What you need to do: Write the material out again, line by line, exactly as it is.

---- Recorded data

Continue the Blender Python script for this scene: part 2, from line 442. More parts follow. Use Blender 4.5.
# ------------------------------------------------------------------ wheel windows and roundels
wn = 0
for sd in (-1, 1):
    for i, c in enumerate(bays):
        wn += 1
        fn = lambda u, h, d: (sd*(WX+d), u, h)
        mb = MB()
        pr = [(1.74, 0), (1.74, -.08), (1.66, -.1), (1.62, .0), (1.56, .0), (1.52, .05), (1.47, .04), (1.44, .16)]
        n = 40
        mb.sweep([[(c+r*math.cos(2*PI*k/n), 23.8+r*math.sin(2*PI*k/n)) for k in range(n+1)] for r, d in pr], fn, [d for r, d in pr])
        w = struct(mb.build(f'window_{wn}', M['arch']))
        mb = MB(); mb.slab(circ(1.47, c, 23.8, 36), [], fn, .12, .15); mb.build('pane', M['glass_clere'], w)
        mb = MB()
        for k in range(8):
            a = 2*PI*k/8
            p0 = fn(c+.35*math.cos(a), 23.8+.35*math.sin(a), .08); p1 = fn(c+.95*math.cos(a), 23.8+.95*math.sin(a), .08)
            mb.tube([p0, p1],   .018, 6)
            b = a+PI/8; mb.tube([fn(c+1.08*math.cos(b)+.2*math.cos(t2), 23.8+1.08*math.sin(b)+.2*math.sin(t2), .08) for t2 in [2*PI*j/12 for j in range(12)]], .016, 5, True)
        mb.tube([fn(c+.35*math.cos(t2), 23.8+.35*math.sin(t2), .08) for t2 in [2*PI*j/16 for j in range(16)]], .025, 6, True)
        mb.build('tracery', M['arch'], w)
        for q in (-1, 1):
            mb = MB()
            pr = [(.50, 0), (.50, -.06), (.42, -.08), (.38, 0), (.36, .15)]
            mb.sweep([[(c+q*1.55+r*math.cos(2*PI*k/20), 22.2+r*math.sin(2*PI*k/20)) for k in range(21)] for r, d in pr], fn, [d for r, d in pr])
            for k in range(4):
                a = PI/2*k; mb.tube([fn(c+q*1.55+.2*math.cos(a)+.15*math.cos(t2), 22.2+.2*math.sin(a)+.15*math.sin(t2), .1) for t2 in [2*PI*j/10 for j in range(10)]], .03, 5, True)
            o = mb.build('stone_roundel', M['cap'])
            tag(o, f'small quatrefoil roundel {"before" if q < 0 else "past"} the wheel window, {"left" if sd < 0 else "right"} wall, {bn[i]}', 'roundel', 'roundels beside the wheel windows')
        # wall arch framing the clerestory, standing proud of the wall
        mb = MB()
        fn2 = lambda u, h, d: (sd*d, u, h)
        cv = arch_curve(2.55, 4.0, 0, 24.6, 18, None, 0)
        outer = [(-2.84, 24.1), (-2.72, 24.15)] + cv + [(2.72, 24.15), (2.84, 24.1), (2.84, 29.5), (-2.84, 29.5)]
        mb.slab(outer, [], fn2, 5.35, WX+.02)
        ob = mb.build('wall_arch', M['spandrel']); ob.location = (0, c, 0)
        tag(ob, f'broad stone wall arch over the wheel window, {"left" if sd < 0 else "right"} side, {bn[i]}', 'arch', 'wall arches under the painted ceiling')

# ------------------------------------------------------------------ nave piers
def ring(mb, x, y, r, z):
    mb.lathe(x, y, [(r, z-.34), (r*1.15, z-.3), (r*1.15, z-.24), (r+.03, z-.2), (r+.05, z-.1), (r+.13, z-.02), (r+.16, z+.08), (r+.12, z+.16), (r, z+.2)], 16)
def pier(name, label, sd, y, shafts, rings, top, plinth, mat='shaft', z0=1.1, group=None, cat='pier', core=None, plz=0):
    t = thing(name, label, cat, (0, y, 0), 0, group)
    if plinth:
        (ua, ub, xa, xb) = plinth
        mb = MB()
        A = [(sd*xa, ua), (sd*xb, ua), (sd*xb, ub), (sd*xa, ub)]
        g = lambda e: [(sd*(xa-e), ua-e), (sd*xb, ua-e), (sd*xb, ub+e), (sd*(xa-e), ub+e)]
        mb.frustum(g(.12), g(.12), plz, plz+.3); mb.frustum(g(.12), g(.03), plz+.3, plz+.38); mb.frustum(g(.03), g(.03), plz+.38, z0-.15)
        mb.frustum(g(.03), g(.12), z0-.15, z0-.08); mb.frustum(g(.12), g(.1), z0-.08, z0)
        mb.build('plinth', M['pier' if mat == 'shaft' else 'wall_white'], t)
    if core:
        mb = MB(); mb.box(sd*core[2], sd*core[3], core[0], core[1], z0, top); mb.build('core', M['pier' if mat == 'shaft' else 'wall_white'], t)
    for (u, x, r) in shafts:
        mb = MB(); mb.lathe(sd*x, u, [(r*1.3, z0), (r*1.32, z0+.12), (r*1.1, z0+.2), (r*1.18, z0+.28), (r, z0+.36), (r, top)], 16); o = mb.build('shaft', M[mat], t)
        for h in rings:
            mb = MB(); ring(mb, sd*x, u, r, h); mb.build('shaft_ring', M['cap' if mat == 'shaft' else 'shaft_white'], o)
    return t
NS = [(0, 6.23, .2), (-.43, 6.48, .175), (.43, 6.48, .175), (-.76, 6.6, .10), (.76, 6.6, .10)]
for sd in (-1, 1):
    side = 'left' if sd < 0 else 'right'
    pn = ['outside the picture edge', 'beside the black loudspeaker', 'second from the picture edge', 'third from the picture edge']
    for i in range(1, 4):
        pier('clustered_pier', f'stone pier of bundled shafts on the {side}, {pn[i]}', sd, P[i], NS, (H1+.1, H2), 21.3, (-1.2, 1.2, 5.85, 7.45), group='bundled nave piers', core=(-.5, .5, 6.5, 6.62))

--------

Solution below:
Continue the Blender Python script for this scene: part 2, from line 442. More parts follow. Use Blender 4.5.
# ------------------------------------------------------------------ wheel windows and roundels
wn = 0
for sd in (-1, 1):
    for i, c in enumerate(bays):
        wn += 1
        fn = lambda u, h, d: (sd*(WX+d), u, h)
        mb = MB()
        pr = [(1.74, 0), (1.74, -.08), (1.66, -.1), (1.62, .0), (1.56, .0), (1.52, .05), (1.47, .04), (1.44, .16)]
        n = 40
        mb.sweep([[(c+r*math.cos(2*PI*k/n), 23.8+r*math.sin(2*PI*k/n)) for k in range(n+1)] for r, d in pr], fn, [d for r, d in pr])
        w = struct(mb.build(f'window_{wn}', M['arch']))
        mb = MB(); mb.slab(circ(1.47, c, 23.8, 36), [], fn, .12, .15); mb.build('pane', M['glass_clere'], w)
        mb = MB()
        for k in range(8):
            a = 2*PI*k/8
            p0 = fn(c+.35*math.cos(a), 23.8+.35*math.sin(a), .08); p1 = fn(c+.95*math.cos(a), 23.8+.95*math.sin(a), .08)
            mb.tube([p0, p1],   .018, 6)
            b = a+PI/8; mb.tube([fn(c+1.08*math.cos(b)+.2*math.cos(t2), 23.8+1.08*math.sin(b)+.2*math.sin(t2), .08) for t2 in [2*PI*j/12 for j in range(12)]], .016, 5, True)
        mb.tube([fn(c+.35*math.cos(t2), 23.8+.35*math.sin(t2), .08) for t2 in [2*PI*j/16 for j in range(16)]], .025, 6, True)
        mb.build('tracery', M['arch'], w)
        for q in (-1, 1):
            mb = MB()
            pr = [(.50, 0), (.50, -.06), (.42, -.08), (.38, 0), (.36, .15)]
            mb.sweep([[(c+q*1.55+r*math.cos(2*PI*k/20), 22.2+r*math.sin(2*PI*k/20)) for k in range(21)] for r, d in pr], fn, [d for r, d in pr])
            for k in range(4):
                a = PI/2*k; mb.tube([fn(c+q*1.55+.2*math.cos(a)+.15*math.cos(t2), 22.2+.2*math.sin(a)+.15*math.sin(t2), .1) for t2 in [2*PI*j/10 for j in range(10)]], .03, 5, True)
            o = mb.build('stone_roundel', M['cap'])
            tag(o, f'small quatrefoil roundel {"before" if q < 0 else "past"} the wheel window, {"left" if sd < 0 else "right"} wall, {bn[i]}', 'roundel', 'roundels beside the wheel windows')
        # wall arch framing the clerestory, standing proud of the wall
        mb = MB()
        fn2 = lambda u, h, d: (sd*d, u, h)
        cv = arch_curve(2.55, 4.0, 0, 24.6, 18, None, 0)
        outer = [(-2.84, 24.1), (-2.72, 24.15)] + cv + [(2.72, 24.15), (2.84, 24.1), (2.84, 29.5), (-2.84, 29.5)]
        mb.slab(outer, [], fn2, 5.35, WX+.02)
        ob = mb.build('wall_arch', M['spandrel']); ob.location = (0, c, 0)
        tag(ob, f'broad stone wall arch over the wheel window, {"left" if sd < 0 else "right"} side, {bn[i]}', 'arch', 'wall arches under the painted ceiling')

# ------------------------------------------------------------------ nave piers
def ring(mb, x, y, r, z):
    mb.lathe(x, y, [(r, z-.34), (r*1.15, z-.3), (r*1.15, z-.24), (r+.03, z-.2), (r+.05, z-.1), (r+.13, z-.02), (r+.16, z+.08), (r+.12, z+.16), (r, z+.2)], 16)
def pier(name, label, sd, y, shafts, rings, top, plinth, mat='shaft', z0=1.1, group=None, cat='pier', core=None, plz=0):
    t = thing(name, label, cat, (0, y, 0), 0, group)
    if plinth:
        (ua, ub, xa, xb) = plinth
        mb = MB()
        A = [(sd*xa, ua), (sd*xb, ua), (sd*xb, ub), (sd*xa, ub)]
        g = lambda e: [(sd*(xa-e), ua-e), (sd*xb, ua-e), (sd*xb, ub+e), (sd*(xa-e), ub+e)]
        mb.frustum(g(.12), g(.12), plz, plz+.3); mb.frustum(g(.12), g(.03), plz+.3, plz+.38); mb.frustum(g(.03), g(.03), plz+.38, z0-.15)
        mb.frustum(g(.03), g(.12), z0-.15, z0-.08); mb.frustum(g(.12), g(.1), z0-.08, z0)
        mb.build('plinth', M['pier' if mat == 'shaft' else 'wall_white'], t)
    if core:
        mb = MB(); mb.box(sd*core[2], sd*core[3], core[0], core[1], z0, top); mb.build('core', M['pier' if mat == 'shaft' else 'wall_white'], t)
    for (u, x, r) in shafts:
        mb = MB(); mb.lathe(sd*x, u, [(r*1.3, z0), (r*1.32, z0+.12), (r*1.1, z0+.2), (r*1.18, z0+.28), (r, z0+.36), (r, top)], 16); o = mb.build('shaft', M[mat], t)
        for h in rings:
            mb = MB(); ring(mb, sd*x, u, r, h); mb.build('shaft_ring', M['cap' if mat == 'shaft' else 'shaft_white'], o)
    return t
NS = [(0, 6.23, .2), (-.43, 6.48, .175), (.43, 6.48, .175), (-.76, 6.6, .10), (.76, 6.6, .10)]
for sd in (-1, 1):
    side = 'left' if sd < 0 else 'right'
    pn = ['outside the picture edge', 'beside the black loudspeaker', 'second from the picture edge', 'third from the picture edge']
    for i in range(1, 4):
        pier('clustered_pier', f'stone pier of bundled shafts on the {side}, {pn[i]}', sd, P[i], NS, (H1+.1, H2), 21.3, (-1.2, 1.2, 5.85, 7.45), group='bundled nave piers', core=(-.5, .5, 6.5, 6.62))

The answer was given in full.